The month of LOVE

The month of LOVE

In Defense of Loving Music So Much It Becomes a Personality Trait

There’s a specific kind of love that doesn’t sit politely in your chest. It moves in, rearranges the furniture, and starts blasting its favorite song at full volume while yelling, “YOU HAVE TO HEAR THIS PART.”
That love is music.
And if you’ve ever been part of guard - color guard, winter guard, the beautifully chaotic flag-tossing, body-throwing, soul-bearing art form, then you know it’s not just music. It’s music plus community plus a mildly concerning willingness to rehearse the same eight counts until time itself loses meaning.

Loving music deeply is not a hobby. It’s a condition.

It’s feeling a note hit your sternum so hard you have to blink a few times. It’s knowing exactly where the crescendo lives in your body. It’s getting chills over a key change like your nervous system just won a prize. Music doesn’t ask permission. It just shows up and says, “Hey. I’m going to live in you now.”

And guard? Guard takes that love and hands you a flag, a rifle, or a sabre and says, “Cool. Now throw it.”

Guard is what happens when people decide that music should not only be heard, but seen, felt, and occasionally dropped on the floor with a loud clatter while everyone pretends that didn’t just happen. It’s storytelling with bruises. It’s art with athletic tape.
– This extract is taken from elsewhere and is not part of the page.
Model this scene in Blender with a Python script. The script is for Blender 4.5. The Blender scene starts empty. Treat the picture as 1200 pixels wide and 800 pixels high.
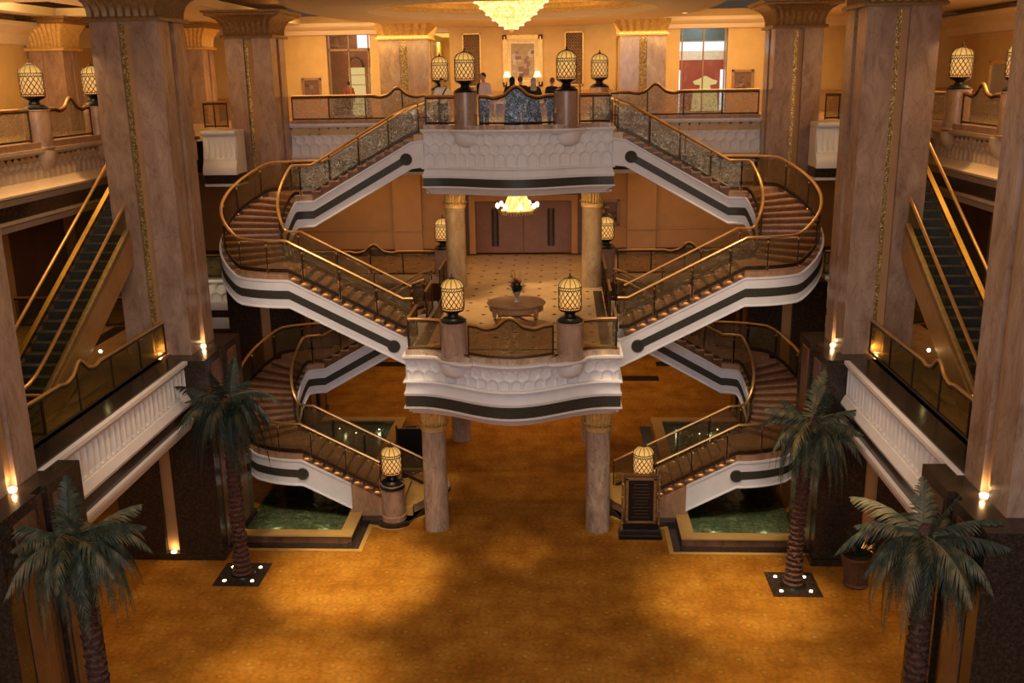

It’s the magical place where you learn that your body is an instrument too—and sometimes it’s slightly out of tune and needs water.

But here’s the thing no one warns you about: you don’t just fall in love with the activity. You fall in love with the people.

You fall in love with the inside jokes that make absolutely no sense outside of rehearsal.
With the collective gasp when someone sticks a toss they’ve been fighting all week.
With the way everyone suddenly becomes a motivational speaker when someone says, “I can’t do this.”

Guard teaches you how to love something together. Loudly. Earnestly. Without irony.

And that’s kind of rare.

Because adult life loves to tell us to be chill about the things we care about. Don’t try too hard. Don’t be dramatic. Don’t feel everything at full volume. But music people? Guard people? We missed that memo because we were too busy crying over a perfectly timed hit.

We love things on purpose.

We love them enough to rehearse in the snow, the cold, the rain, and whatever weather condition can only be described as “character building.” We love them enough to argue about counts, spacing, and whether that moment is supposed to feel “sharp” or “desperate.” We love them enough to trust each other with our bodies, our timing, and our hearts.

But loving something this deeply does something important to you.

It teaches you how to commit.
How to listen.
How to fail publicly and try again anyway.
How to belong.

Indoor Percussion and Winter Guard create a community where feeling deeply isn’t embarrassing, it’s the point. Where passion isn’t something you downplay, but something you share. Where you learn that loving something with your whole soul doesn’t make you soft, it makes you strong, resilient, and very good at eight-counts.

And long after the season ends, long after the uniform is packed away and the calluses fade, the love stays.

You’ll still feel it when a certain song comes on.
When a flag snaps in the wind.
When a beat drops exactly where your heart expects it to.

Because some loves don’t leave. They just change form.

And honestly? If you’re going to love something, you might as well love it like this.
Whole-hearted. Slightly unhinged. Deep in your soul.
Preferably with music playing and people beside you who feel it too.